Exercise prompt: Repeat the records below exactly, from the first line through the line containing "TH=math.atan(530/700.0)", and leave out any pictures.

3D scene scripts:
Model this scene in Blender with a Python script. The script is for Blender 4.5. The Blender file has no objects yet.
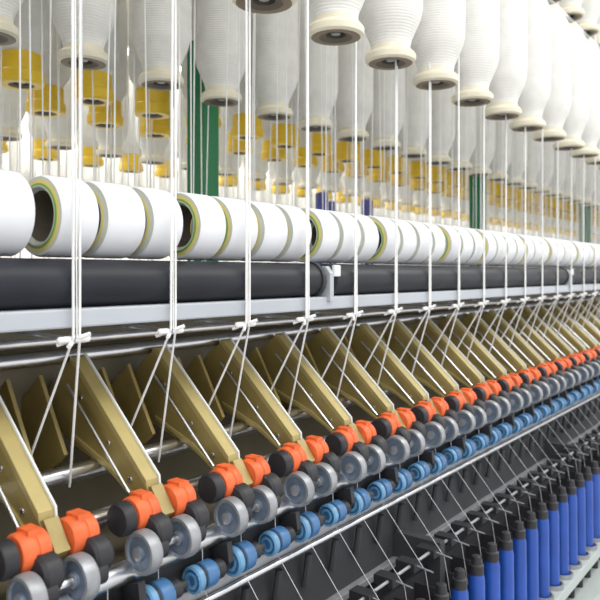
import bpy, math, random
from mathutils import Vector, Matrix
random.seed(4)
H=1.45
F=700.0
TH=math.atan(530/700.0)

# ---------------- materials ----------------
def mat(name,col,rough=0.5,metal=0.0,var=0.06,scale=20,bump=0.0,wave=None,emit=None,spec=0.5):
    m=bpy.data.materials.new(name); m.use_nodes=True
    nt=m.node_tree; b=nt.nodes['Principled BSDF']
    tc=nt.nodes.new('ShaderNodeTexCoord')
    nz=nt.nodes.new('ShaderNodeTexNoise'); nz.inputs['Scale'].default_value=scale; nz.inputs['Detail'].default_value=4
    nt.links.new(tc.outputs['Object'],nz.inputs['Vector'])
    rp=nt.nodes.new('ShaderNodeValToRGB')
    rp.color_ramp.elements[0].position=0.3; rp.color_ramp.elements[1].position=0.7
    rp.color_ramp.elements[0].color=tuple(max(0,c*(1-var*2)) for c in col)+(1,)
    rp.color_ramp.elements[1].color=tuple(min(1,c*(1+var)) for c in col)+(1,)
    nt.links.new(nz.outputs['Fac'],rp.inputs['Fac'])
    nt.links.new(rp.outputs['Color'],b.inputs['Base Color'])
    b.inputs['Roughness'].default_value=rough; b.inputs['Metallic'].default_value=metal
    b.inputs['Specular IOR Level'].default_value=spec
    if wave:
        w=nt.nodes.new('ShaderNodeTexWave'); w.bands_direction=wave[0]; w.inputs['Scale'].default_value=wave[1]
        w.inputs['Distortion'].default_value=1.0; w.inputs['Detail'].default_value=1
        nt.links.new(tc.outputs['Object'],w.inputs['Vector'])
        bp=nt.nodes.new('ShaderNodeBump'); bp.inputs['Strength'].default_value=wave[2]; bp.inputs['Distance'].default_value=0.002
        nt.links.new(w.outputs['Fac'],bp.inputs['Height']); nt.links.new(bp.outputs['Normal'],b.inputs['Normal'])
    elif bump:
        bp=nt.nodes.new('ShaderNodeBump'); bp.inputs['Strength'].default_value=bump; bp.inputs['Distance'].default_value=0.003
        nt.links.new(nz.outputs['Fac'],bp.inputs['Height']); nt.links.new(bp.outputs['Normal'],b.inputs['Normal'])
    if emit:
        b.inputs['Emission Color'].default_value=tuple(col)+(1,); b.inputs['Emission Strength'].default_value=emit
    return m
M={}
M['roving']=mat('roving_cotton',(0.72,0.715,0.68),0.9,0,0.04,30,wave=('Z',60,0.3))
M['cream']=mat('cream_plastic',(0.70,0.65,0.50),0.5)
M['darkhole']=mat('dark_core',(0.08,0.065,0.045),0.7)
M['brown']=mat('tube_brown',(0.18,0.13,0.08),0.6)
M['yellow']=mat('yellow_plastic',(0.78,0.50,0.015),0.45)
M['thread']=mat('cotton_strand',(0.78,0.78,0.77),0.9,0,0.03,80)
M['yarn']=mat('fine_yarn',(0.50,0.51,0.52),0.9,0,0.03,80)
M['white']=mat('elastane_white',(0.70,0.71,0.74),0.6,0,0.02,15,wave=('X',150,0.08),spec=0.3)
M['face']=mat('package_side',(0.50,0.52,0.46),0.6)
M['green']=mat('core_green',(0.13,0.30,0.07),0.5)
M['ycore']=mat('core_yellow',(0.66,0.54,0.12),0.5)
M['rubber']=mat('black_roller',(0.010,0.011,0.016),0.45,0,0.2,6,spec=0.2)
M['black']=mat('black_plastic',(0.018,0.018,0.021),0.5,spec=0.3)
M['rail']=mat('painted_rail',(0.38,0.41,0.45),0.45,0.1,0.05,5)
M['creel']=mat('creel_white_paint',(0.66,0.68,0.67),0.5,0.0,0.05,5)
M['chrome']=mat('chrome_steel',(0.60,0.61,0.63),0.28,1.0,0.03,40)
M['steel']=mat('dull_steel',(0.30,0.31,0.33),0.42,0.5,0.1,60)
M['steel2']=mat('steel_face',(0.12,0.16,0.22),0.42,0.3,0.1,90)
M['gold']=mat('gold_arm_side',(0.29,0.215,0.065),0.42,0.3,0.16,14)
M['gold2']=mat('gold_arm_cover',(0.37,0.29,0.10),0.38,0.3,0.08,14)
M['orange']=mat('orange_plastic',(0.74,0.11,0.025),0.5,0,0.12,60,spec=0.35)
M['blue']=mat('blue_plastic',(0.03,0.12,0.29),0.4,0,0.08,50)
M['lblue']=mat('light_blue_plastic',(0.09,0.25,0.44),0.4,0,0.05,50)
M['tube']=mat('blue_spindle_tube',(0.008,0.055,0.33),0.4,0,0.08,20,spec=0.4)
M['post']=mat('green_post_paint',(0.010,0.15,0.05),0.5,0,0.06,8,spec=0.3)
M['olive']=mat('machine_inner_panel',(0.10,0.085,0.05),0.6,0,0.2,5)
M['dark']=mat('machine_dark_panel',(0.030,0.033,0.036),0.6,0,0.2,5,spec=0.3)
M['lgreen']=mat('pale_green_panel',(0.40,0.45,0.44),0.45,0,0.05,4)
M['wall']=mat('wall_paint',(0.78,0.75,0.71),0.8,0,0.04,1.2)
M['ceil']=mat('ceiling_paint',(0.80,0.81,0.78),0.8,0,0.03,1.2)
M['floor']=mat('floor_concrete',(0.46,0.46,0.44),0.35,0,0.12,2.5,bump=0.1)
M['lamp']=mat('lamp_tube',(1.0,0.98,0.95),0.5,emit=8)
M['navy']=mat('navy_cone',(0.06,0.06,0.28),0.5)

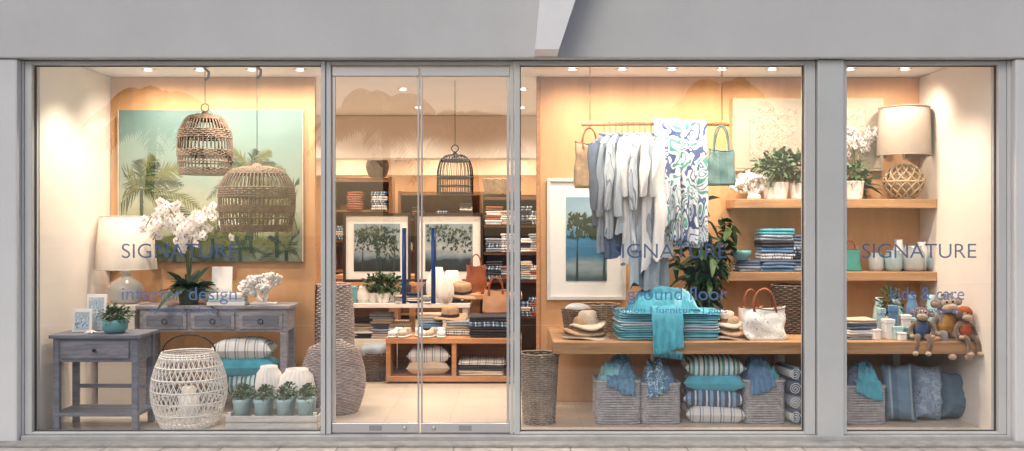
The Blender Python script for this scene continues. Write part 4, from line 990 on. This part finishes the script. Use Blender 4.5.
def monkey(x,y,z,s,fur,cloth,rz,seed,tilt=0,hatc=None):
    """seated plush: bottom on the counter at z, shins hanging over its edge in front"""
    g=G('plush_monkey',(x,y,z),rz); rr=random.Random(seed); sw=rr.uniform(-.03,.03)
    P=[(0,0,.045),(0,0,.10),(0,-.005,.15),(0,-.01,.185),
       (.05,-.01,.155),(.09,-.03,.11),(.085,-.07,.06),(.075,-.09,.045),
       (-.05,-.01,.155),(-.095,-.02,.11),(-.10,-.055,.055),(-.09,-.08,.04),
       (.035,-.03,.035),(.05,-.11,.035),(.055,-.145,-.03),(.06+sw,-.15,-.09),(.06+sw,-.175,-.105),
       (-.035,-.03,.035),(-.05,-.11,.035),(-.05,-.145,-.03),(-.045+sw,-.15,-.08),(-.045+sw,-.175,-.095)]
    E=[(0,1),(1,2),(2,3),(2,4),(4,5),(5,6),(6,7),(2,8),(8,9),(9,10),(10,11),(0,12),(12,13),(13,14),(14,15),(15,16),(0,17),(17,18),(18,19),(19,20),(20,21)]
    Rr=[.058,.064,.048,.028,.026,.022,.020,.024,.026,.022,.020,.024,.032,.026,.021,.021,.024,.032,.026,.021,.021,.024]
    skin('body',[tuple(c*s for c in p) for p in P],E,[r_*s for r_ in Rr],fur,g)
    lathe('jumper',[(.058*s,.045*s),(.070*s,.075*s),(.071*s,.11*s),(.060*s,.145*s),(.038*s,.172*s)],cloth,g,seg=28,wob=.08)
    hg=G('head',(0,-.012*s,.238*s),0,0,tilt); hg.parent=g
    soft('skull',.135*s,.115*s,.118*s,fur,hg,(0,0,0),p=.9,nz=.006,seed=seed)
    soft('face_patch',.095*s,.05*s,.06*s,furt,hg,(0,-.040*s,.010*s),p=.9,nz=0)
    soft('muzzle',.095*s,.08*s,.06*s,furt,hg,(0,-.052*s,-.024*s),p=.9,nz=0)
    blk=M('glossy_black',(.01,.01,.01),.1,0,bump=0)
    for sx in (-1,1):
        soft('ear',.055*s,.022*s,.055*s,fur,hg,(sx*.078*s,.008*s,.008*s),p=.9,nz=0,n=12); soft('inner_ear',.035*s,.016*s,.035*s,furt,hg,(sx*.080*s,0,.008*s),p=.9,nz=0,n=10)
        soft('eye',.014*s,.012*s,.016*s,blk,hg,(sx*.02*s,-.066*s,.018*s),p=1,nz=0,n=8)
        soft('nostril',.006*s,.006*s,.004*s,blk,hg,(sx*.009*s,-.091*s,-.012*s),p=1,nz=0,n=6)
        soft('paw',.042*s,.05*s,.035*s,furt,g,((sx*.08-(.01 if sx<0 else 0))*s,-.092*s,.042*s),p=.9,nz=0,n=10)
        soft('foot',.05*s,.065*s,.04*s,furt,g,((sx*.052+.006+sw)*s,-.175*s,-.10*s),p=.9,nz=0,n=10)
    tubes('mouth',[[(.026*s*math.cos(a),(-.088+.012*abs(math.cos(a)))*s,-.030*s+.012*s*math.sin(a)) for a in [math.pi+math.pi*q/10 for q in range(11)]]],.0015*s,blk,hg,k=4)
    tufts=[((R.uniform(-.03,.03)*s,R.uniform(-.02,.02)*s,.05*s),(R.uniform(-.5,.5),R.uniform(-.5,.2),1),.03*s,.006*s,.2) for _ in range(30)]
    leaf_mesh('hair_tuft',tufts,fur,hg)
    if hatc: lathe('knit_cap',[(.066*s,.018*s),(.069*s,.034*s),(.058*s,.058*s),(.03*s,.074*s),(.001,.078*s)],hatc,hg,(0,0,0),seg=24)
monkey(X(922,.36),.36,zT,.84,furb,bluek,-.3,1,.12)
monkey(X(948,.42),.45,zT,1.12,furg,mustard,-.1,2,-.12)
monkey(X(962,.36)-.01,.32,zT,.82,furb,rust,.25,3,.2,rust)

# ------------------------------------------------------------ across the street: palms (reflected in the glass)
def palm(x,y,h,s):
    rr=random.Random(s); g=G('palm_tree',(x,y,-.14))
    pts=[Vector((.25*math.sin(t/10*1.6+s),.1*t/10,h*t/10)) for t in range(11)]
    tubes('trunk',[pts],.16,M('palm_bark',(.17,.14,.11),.9,.3,8,.6),g,k=12,taper=.55)
    it=[];st=[]; top=pts[-1]
    for k in range(26):
        a=2*math.pi*k/26+rr.uniform(-.1,.1); el=rr.uniform(-.1,1.1); L=rr.uniform(1.7,2.3); path=[]
        for q in range(15):
            t=q/14; path.append(top+Vector((math.cos(a)*math.cos(el)*L*t,math.sin(a)*math.cos(el)*L*t,math.sin(el)*L*t-1.0*L*t*t*.8)))
        st.append(path)
        for q in range(2,15):
            d=(path[q]-path[q-1]).normalized(); sd=d.cross(Vector((0,0,1))).normalized()
            for sgn in (1,-1):
                for o_ in (0,.5): it.append((path[q-1].lerp(path[q],o_),d*.5+sd*sgn+Vector((0,0,-.35)),.5*math.sin(math.pi*min(.95,q/15+.08))+.1,.07,.4))
    leaf_mesh('fronds',it,leafd,g); tubes('midribs',st,.02,stemm,g,k=4,taper=.3)
palm(-3.4,-18,4.6,1); palm(-1.0,-19,4.2,2); palm(6.0,-20,5.2,3); palm(-9.5,-19,4.8,5)
g=G('garden_wall',(0,-21,-.14)); box('wall',-40,40,-.15,.15,0,1.0,plaster2,g,bev=.02); box('coping',-40,40,-.2,.2,1.001,1.08,plaster2,g,bev=.02)

# ------------------------------------------------------------ sky, sun, camera
w=bpy.data.worlds.new('World'); sc.world=w; w.use_nodes=True; nt=w.node_tree
bg=nt.nodes['Background']; st_=nt.nodes.new('ShaderNodeTexSky'); st_.sky_type='NISHITA'; st_.sun_disc=False
st_.sun_elevation=rad(38); st_.sun_rotation=rad(200); st_.dust_density=2.5; st_.ozone_density=1.0
nt.links.new(st_.outputs[0],bg.inputs[0]); bg.inputs[1].default_value=.11
l=bpy.data.lights.new('sun','SUN'); l.energy=.8; l.angle=rad(30); l.color=(1,.97,.93)
o=bpy.data.objects.new('sun',l); COL.objects.link(o)
az=rad(200); el=rad(38)
d=Vector((math.sin(az)*math.cos(el),math.cos(az)*math.cos(el),math.sin(el)))
o.rotation_euler=(-d).to_track_quat('-Z','Y').to_euler()
cam=bpy.data.cameras.new('camera'); co=bpy.data.objects.new('camera',cam); COL.objects.link(co)
co.location=(0,-CAMD,CZ); co.rotation_euler=(rad(90),0,0); cam.lens=36*CAMD/(1024/140.0); cam.sensor_width=36; cam.clip_end=1000
sc.camera=co
sc.view_settings.view_transform='Standard'; sc.view_settings.look='None'; sc.view_settings.exposure=0
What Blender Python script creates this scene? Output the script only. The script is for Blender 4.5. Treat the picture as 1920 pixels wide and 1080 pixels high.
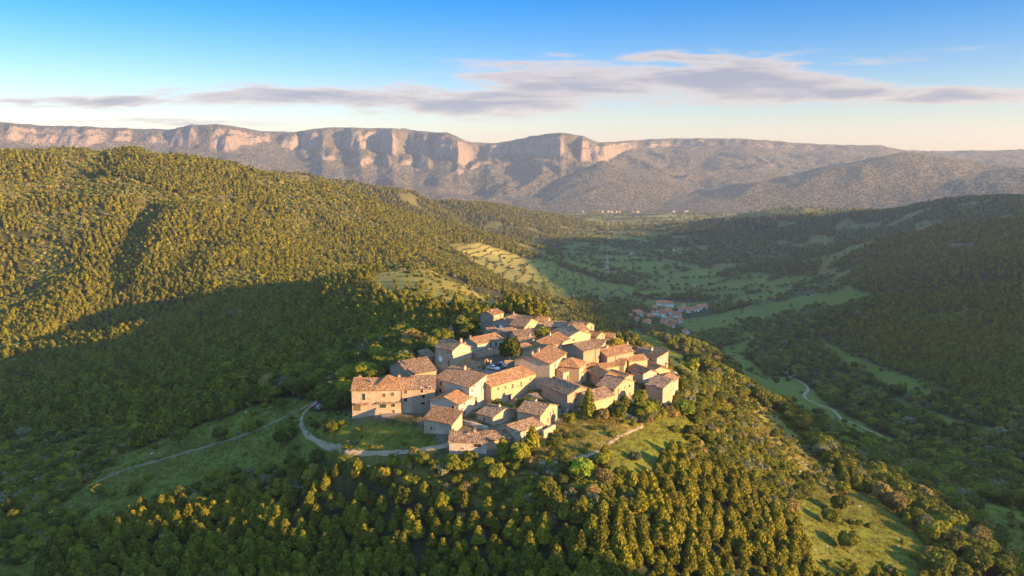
import bpy, bmesh, math, random
import numpy as np
from mathutils import Vector, Matrix
for _o in list(bpy.data.objects): bpy.data.objects.remove(_o)
sc = bpy.context.scene
COL = sc.collection
rad = math.radians

# ------------------------------------------------------------------ camera
CZ = 320.0                     # height of the drone above the zero level
F = 1478.0                     # focal length in photo pixels (1920 wide)
PITCH = rad(9.6)
cam_data = bpy.data.cameras.new("camera")
cam_data.sensor_width = 36.0
cam_data.lens = 36.0 * F / 1920.0
cam_data.clip_start = 1.0
cam_data.clip_end = 60000.0
cam = bpy.data.objects.new("camera", cam_data)
COL.objects.link(cam)
cam.location = (0, 0, CZ)
cam.rotation_euler = (rad(90) - PITCH, 0, 0)
sc.camera = cam

# ------------------------------------------------------------------ sun, sky, exposure
SUN_EL = rad(11.2)
SUN_AZ = rad(118.0)            # clockwise from +Y (the view direction): sun low on the right
sun_dir = Vector((math.sin(SUN_AZ) * math.cos(SUN_EL), math.cos(SUN_AZ) * math.cos(SUN_EL), math.sin(SUN_EL)))
sun_data = bpy.data.lights.new("sun", 'SUN')
sun_data.energy = 5.0
sun_data.angle = rad(0.5)
sun_data.color = (1.0, 0.60, 0.25)
sun = bpy.data.objects.new("sun", sun_data)
COL.objects.link(sun)
sun.location = (400, -200, 600)
sun.rotation_euler = sun_dir.to_track_quat('Z', 'Y').to_euler()

world = bpy.data.worlds.new("World")
sc.world = world
world.use_nodes = True
wn = world.node_tree
wn.nodes.clear()
def N(nt, typ, **kw):
    n = nt.nodes.new(typ)
    for k, v in kw.items():
        if k == 'ins':
            for kk, vv in v.items(): n.inputs[kk].default_value = vv
        else: setattr(n, k, v)
    return n
def M_(nt, op, a, b=None, c=None, clamp=False):
    n = nt.nodes.new('ShaderNodeMath'); n.operation = op; n.use_clamp = clamp
    for i, v in enumerate((a, b, c)):
        if v is None: continue
        if hasattr(v, 'links'): nt.links.new(v, n.inputs[i])
        else: n.inputs[i].default_value = v
    return n.outputs[0]
def MIX(nt, fac, a, b, blend='MIX'):
    n = nt.nodes.new('ShaderNodeMix'); n.data_type = 'RGBA'; n.blend_type = blend
    for i, v in ((0, fac), (6, a), (7, b)):
        if hasattr(v, 'links'): nt.links.new(v, n.inputs[i])
        elif i == 0: n.inputs[i].default_value = v
        else: n.inputs[i].default_value = (*v, 1) if len(v) == 3 else v
    return n.outputs[2]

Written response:
Model this scene in Blender with a Python script. The script is for Blender 4.5. The Blender file has no objects yet.
import bpy, math, random
from mathutils import Vector, Matrix
random.seed(4)
H=1.45
F=700.0
TH=math.atan(530/700.0)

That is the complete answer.